Haven't we as photographers already lived through a preview of this? How many of us have been invited to an event and had other people say, "I don't need to bring a camera because ______ will be there with his?" In this case other people are perfectly willing to accept our view of things and get copies of our photos afterward rather than take their own.

And speaking of data, over the past few years I have been scanning 25 years worth of negatives and transparencies and I feel that the work will never be completed--and I am adding to the pile nearly every day with new work. I have to imagine when I am gone my heirs will look at this huge pile of negatives and--despite my best organizational efforts--being overwhelmed will ditch it all.

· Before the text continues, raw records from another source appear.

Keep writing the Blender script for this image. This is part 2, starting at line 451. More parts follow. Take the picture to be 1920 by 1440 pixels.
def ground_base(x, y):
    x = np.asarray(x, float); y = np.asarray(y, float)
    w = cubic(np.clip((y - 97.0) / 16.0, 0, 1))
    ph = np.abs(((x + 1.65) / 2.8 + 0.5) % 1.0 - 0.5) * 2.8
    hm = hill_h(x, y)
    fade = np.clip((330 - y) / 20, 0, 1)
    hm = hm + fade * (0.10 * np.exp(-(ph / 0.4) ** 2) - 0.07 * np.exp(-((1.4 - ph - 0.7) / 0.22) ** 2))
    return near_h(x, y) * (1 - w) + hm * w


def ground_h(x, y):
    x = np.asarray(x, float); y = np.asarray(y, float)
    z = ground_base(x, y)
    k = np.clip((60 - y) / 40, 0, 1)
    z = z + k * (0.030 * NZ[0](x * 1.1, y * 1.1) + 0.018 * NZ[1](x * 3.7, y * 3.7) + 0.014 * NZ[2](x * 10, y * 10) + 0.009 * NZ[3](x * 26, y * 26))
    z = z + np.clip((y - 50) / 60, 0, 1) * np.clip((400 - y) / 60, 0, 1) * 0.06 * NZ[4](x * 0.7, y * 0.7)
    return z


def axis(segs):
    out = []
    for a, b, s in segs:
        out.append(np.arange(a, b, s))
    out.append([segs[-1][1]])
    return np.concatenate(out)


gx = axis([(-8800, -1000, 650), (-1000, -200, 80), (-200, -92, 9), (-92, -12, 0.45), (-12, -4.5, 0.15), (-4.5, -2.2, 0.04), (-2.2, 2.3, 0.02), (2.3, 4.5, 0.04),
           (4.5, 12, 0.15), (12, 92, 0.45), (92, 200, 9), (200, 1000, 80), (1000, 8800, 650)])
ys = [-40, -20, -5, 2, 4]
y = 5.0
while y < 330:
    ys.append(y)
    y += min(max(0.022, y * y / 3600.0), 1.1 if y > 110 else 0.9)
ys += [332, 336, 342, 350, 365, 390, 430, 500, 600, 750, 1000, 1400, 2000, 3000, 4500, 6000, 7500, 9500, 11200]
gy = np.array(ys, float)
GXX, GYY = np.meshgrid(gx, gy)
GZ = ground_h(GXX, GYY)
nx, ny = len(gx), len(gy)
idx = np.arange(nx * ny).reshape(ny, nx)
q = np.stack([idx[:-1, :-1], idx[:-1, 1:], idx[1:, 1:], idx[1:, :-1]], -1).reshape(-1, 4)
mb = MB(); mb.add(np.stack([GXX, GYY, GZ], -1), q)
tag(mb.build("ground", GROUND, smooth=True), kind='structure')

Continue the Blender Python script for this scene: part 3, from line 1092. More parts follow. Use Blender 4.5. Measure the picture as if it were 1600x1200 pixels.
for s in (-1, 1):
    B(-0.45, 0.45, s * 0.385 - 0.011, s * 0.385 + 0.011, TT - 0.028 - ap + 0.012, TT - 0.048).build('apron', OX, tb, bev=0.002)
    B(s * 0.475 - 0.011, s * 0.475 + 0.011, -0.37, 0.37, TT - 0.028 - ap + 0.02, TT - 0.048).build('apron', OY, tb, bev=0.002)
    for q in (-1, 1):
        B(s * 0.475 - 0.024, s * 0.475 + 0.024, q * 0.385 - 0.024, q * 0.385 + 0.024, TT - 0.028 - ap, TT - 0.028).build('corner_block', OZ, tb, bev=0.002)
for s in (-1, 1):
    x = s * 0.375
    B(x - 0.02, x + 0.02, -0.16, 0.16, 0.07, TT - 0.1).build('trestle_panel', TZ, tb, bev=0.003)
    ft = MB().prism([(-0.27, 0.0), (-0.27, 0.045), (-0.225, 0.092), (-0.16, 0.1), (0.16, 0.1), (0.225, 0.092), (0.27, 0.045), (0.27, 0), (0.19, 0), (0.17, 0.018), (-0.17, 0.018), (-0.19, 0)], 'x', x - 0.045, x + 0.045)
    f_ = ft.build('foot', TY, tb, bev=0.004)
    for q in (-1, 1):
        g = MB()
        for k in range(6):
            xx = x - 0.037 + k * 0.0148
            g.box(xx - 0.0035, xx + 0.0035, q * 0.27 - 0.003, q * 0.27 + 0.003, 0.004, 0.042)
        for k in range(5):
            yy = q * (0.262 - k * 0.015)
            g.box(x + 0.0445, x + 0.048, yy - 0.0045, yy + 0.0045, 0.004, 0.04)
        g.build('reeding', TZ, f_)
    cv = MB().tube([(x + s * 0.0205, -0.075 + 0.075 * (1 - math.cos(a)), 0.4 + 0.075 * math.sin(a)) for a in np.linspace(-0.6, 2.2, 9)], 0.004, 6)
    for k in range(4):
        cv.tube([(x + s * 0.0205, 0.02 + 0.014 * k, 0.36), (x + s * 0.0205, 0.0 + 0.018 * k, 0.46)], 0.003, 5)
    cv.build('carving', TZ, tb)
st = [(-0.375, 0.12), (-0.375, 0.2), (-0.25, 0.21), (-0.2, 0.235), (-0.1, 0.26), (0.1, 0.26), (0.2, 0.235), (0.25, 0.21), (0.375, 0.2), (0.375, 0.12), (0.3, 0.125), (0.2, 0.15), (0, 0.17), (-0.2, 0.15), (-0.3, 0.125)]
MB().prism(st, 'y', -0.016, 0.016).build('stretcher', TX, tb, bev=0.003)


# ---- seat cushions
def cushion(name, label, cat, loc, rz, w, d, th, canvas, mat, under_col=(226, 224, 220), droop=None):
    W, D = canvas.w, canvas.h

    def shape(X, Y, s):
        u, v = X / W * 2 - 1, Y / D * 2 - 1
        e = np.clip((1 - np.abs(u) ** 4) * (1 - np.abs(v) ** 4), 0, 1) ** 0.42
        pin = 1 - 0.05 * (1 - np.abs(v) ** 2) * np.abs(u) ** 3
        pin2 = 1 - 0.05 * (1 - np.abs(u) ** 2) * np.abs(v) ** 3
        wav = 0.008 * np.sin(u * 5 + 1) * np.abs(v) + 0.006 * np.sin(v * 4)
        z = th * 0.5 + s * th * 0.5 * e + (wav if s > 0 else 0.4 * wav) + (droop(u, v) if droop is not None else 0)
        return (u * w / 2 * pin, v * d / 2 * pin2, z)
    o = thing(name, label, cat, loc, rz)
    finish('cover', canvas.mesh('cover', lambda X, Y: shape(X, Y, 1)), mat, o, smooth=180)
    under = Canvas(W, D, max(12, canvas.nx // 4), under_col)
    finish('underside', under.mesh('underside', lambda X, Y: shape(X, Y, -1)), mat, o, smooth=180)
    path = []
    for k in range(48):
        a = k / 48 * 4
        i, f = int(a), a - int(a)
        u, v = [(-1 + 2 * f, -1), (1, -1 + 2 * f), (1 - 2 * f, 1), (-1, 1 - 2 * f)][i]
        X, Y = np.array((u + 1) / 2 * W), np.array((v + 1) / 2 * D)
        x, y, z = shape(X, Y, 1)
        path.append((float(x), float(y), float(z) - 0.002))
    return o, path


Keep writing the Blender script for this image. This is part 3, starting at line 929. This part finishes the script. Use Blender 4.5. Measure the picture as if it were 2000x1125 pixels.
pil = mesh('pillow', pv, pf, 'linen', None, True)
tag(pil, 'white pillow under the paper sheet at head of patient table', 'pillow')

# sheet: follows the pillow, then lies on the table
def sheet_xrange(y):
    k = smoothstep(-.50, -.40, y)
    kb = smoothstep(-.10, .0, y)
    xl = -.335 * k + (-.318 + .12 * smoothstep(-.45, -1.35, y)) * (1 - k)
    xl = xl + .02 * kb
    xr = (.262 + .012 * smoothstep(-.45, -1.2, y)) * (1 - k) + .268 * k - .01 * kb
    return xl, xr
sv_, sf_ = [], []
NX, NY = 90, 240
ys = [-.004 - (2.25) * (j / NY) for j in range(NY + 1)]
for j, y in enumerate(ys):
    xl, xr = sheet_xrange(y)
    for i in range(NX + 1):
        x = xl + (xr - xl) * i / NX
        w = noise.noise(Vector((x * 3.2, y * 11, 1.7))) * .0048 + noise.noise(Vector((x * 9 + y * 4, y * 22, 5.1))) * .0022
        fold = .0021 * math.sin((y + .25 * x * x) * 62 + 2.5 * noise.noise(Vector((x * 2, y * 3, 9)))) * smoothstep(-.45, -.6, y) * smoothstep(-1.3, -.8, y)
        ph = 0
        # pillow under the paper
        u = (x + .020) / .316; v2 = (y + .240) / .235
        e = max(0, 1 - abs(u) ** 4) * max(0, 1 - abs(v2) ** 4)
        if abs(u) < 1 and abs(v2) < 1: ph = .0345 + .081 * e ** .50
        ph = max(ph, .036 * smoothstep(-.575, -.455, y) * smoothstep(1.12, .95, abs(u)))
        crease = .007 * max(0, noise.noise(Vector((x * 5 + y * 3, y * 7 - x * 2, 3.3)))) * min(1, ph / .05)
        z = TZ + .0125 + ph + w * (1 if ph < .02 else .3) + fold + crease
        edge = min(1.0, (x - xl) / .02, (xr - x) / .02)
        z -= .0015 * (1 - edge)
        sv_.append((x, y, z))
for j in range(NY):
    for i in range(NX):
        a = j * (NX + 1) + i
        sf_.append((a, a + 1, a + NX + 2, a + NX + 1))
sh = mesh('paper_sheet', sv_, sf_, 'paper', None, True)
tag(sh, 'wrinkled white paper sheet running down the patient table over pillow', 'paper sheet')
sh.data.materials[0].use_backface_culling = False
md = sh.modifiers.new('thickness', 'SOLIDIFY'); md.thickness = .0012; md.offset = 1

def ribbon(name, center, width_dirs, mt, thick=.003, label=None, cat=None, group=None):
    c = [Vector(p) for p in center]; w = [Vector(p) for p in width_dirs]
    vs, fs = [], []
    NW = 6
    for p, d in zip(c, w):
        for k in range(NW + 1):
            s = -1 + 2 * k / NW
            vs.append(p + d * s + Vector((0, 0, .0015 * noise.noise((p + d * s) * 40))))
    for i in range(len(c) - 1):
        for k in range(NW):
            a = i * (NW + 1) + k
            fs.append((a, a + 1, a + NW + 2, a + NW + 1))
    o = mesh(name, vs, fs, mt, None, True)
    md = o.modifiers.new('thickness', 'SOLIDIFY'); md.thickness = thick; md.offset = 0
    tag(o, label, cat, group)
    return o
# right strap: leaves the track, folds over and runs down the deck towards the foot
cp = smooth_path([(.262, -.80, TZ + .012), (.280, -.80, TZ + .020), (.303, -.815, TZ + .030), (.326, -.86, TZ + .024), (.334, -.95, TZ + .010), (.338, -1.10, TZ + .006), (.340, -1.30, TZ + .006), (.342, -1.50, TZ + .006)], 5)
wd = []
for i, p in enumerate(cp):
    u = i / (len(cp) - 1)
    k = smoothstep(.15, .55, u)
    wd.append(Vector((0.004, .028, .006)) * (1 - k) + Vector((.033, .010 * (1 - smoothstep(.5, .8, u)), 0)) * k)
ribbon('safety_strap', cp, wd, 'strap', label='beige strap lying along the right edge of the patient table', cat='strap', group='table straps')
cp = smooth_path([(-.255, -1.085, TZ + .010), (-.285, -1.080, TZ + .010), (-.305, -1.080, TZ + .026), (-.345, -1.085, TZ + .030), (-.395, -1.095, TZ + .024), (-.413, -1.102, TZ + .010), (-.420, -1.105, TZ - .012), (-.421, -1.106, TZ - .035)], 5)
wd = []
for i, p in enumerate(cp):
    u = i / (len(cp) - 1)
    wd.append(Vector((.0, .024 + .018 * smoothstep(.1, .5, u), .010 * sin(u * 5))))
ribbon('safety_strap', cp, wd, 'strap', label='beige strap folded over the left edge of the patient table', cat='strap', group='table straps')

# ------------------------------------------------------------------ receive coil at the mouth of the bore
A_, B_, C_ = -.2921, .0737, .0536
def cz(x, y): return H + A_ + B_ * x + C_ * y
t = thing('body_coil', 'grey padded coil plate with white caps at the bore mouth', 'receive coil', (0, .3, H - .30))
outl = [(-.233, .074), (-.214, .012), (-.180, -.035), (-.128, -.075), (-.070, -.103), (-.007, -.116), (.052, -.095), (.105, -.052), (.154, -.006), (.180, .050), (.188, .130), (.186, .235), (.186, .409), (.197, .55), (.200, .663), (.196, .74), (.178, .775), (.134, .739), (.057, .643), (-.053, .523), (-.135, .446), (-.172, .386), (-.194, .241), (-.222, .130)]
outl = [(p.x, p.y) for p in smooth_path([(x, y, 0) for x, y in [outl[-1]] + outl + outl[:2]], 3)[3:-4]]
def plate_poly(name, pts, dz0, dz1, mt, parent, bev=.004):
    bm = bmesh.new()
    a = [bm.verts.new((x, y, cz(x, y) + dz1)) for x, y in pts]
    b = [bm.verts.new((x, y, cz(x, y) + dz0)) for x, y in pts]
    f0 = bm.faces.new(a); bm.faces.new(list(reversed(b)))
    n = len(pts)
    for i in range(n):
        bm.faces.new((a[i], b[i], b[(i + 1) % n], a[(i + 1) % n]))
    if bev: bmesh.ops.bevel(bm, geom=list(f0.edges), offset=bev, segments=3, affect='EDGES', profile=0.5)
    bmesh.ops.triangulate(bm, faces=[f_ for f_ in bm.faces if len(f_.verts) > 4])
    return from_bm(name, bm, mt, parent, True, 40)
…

However, I am not on Facebook, but my wife is, and she posts many of my images there--both snaps and more creative work. After three years she has amassed a very large collection of our photos ranging from recent work to 100 year-old family photos. I can't help but feel that THIS will be my photographic legacy and that any images still in analog form will be at risk for future generations even though I suspect the longer term viability resides with the analog versions. Will my 8x10 negatives be to my grandchildren what my grandparents' 78s are to me?

Jonathan

Jay DeFehr
3-Dec-2011, 16:49
Jonathan,

I think you're right about algorithms as creative tools, and Paul said as much in an earlier post. I also think you're right about the phenomenon, in some forms, pre-dating the digital age. With the massive pool of data growing more massive at an accelerating rate, I think we can expect to see these forms (PICS-Post Image Capture Selection, mashups, etc.) to evolve rapidly and the role of algorithms cannot be overstated.

Regarding your legacy, I think that question is worthy of a thread of its own. If we think of an image as a unit of currency, and the service it buys as preservation, what determines any image's buying power? I'll post that question in a new thread, and I hope you'll share your thoughts there.

Curt
5-Dec-2011, 01:51
The future of photography is in your hands.